Here are the items leaving my home tomorrow:
  • The textbook I used in my high school French Class
  • The workbook and CD's I used in my college French Class
  • The prayer journal with five entries in it
  • Three magazines
  • Three cook books
  • Five elementary-level chapter books
  • A box of Emergen-C that my cousin left when she moved in for a month
  • Five coasters
  • One wobbly, chipped, scratched side-table-ish thing
  • A large mound of recyclable paper
  • One red shirt that I have owned for over 4 years and literally never worn
I can write and write and write about my quest to declutter, unclutter, purge, clean, organize, and get the crap out of my home, but I'm not sure anyone would stay tuned long enough- it would definitely be longer than four paragraphs. I wonder if, when I am pregnant, I will have reverse nesting and really REALLY start throwing things way and be left with six articles of clothing.

Wednesday, October 3, 2012

A Very Valiente Book Review

"Need a bit more simple in your life but unsure where to start? "

Last month I was a aprt of a book launch team for Simple Living – 30 days to less stuff and more life.

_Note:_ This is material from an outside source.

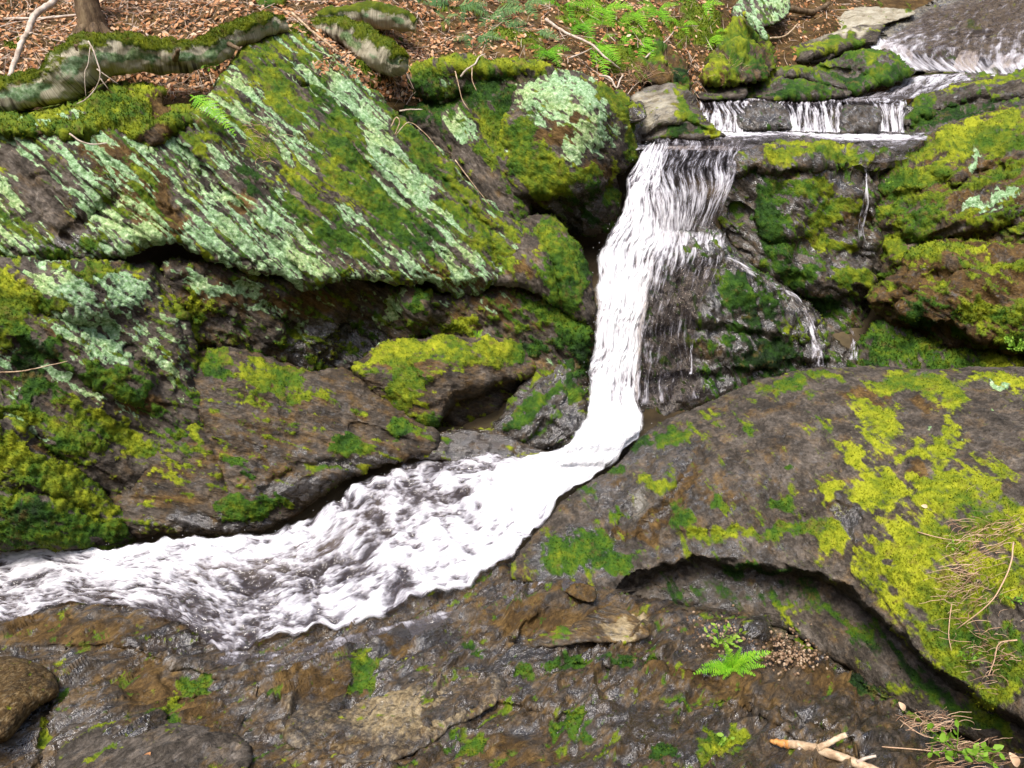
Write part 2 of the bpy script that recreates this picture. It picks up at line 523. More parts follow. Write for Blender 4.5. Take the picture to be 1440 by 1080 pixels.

This book was written by a blogger I like, Lorilee Lippincott, who write Loving Simple Living.
Lorilee and her family practice minimalism, which I admire and desire. Even if minimalism isn't exactly your goal, this is  still a great book for anyone who wants to pare down and simplify. if minimalism IS your goal, first, please email me because I really want to talk to you; second, this is a great resource for really assessing why you own what you own and why you choose what you choose. It's a 30 day primer with practical ideas for streamlining and organizing. This is not FlyLady, whom I do love, and Lorilee even states that this is not a book for housecleaning. It's more like a book for putting away, giving away, clearing away. It's not a "get rid of all your stuff and you'll be happy"; it's an "I tried this and it worked and here's why it made me happy." The book gives you a small job to do for 30 days- things like clearing your counters and creating a system to make donating/purging things easy to do.
The book is $2.99 on Amazon for Kindle and you can buy it in PDF format if you have a nook (I do) or don't own an e-reader. How stinkin' great is that price?! $2.99! That's less than a latte (btw, have you tried the salted caramel mocha from Starbucks? Because it's fantastic).
Take a look, give it a read- I think you're really going to like the ideas.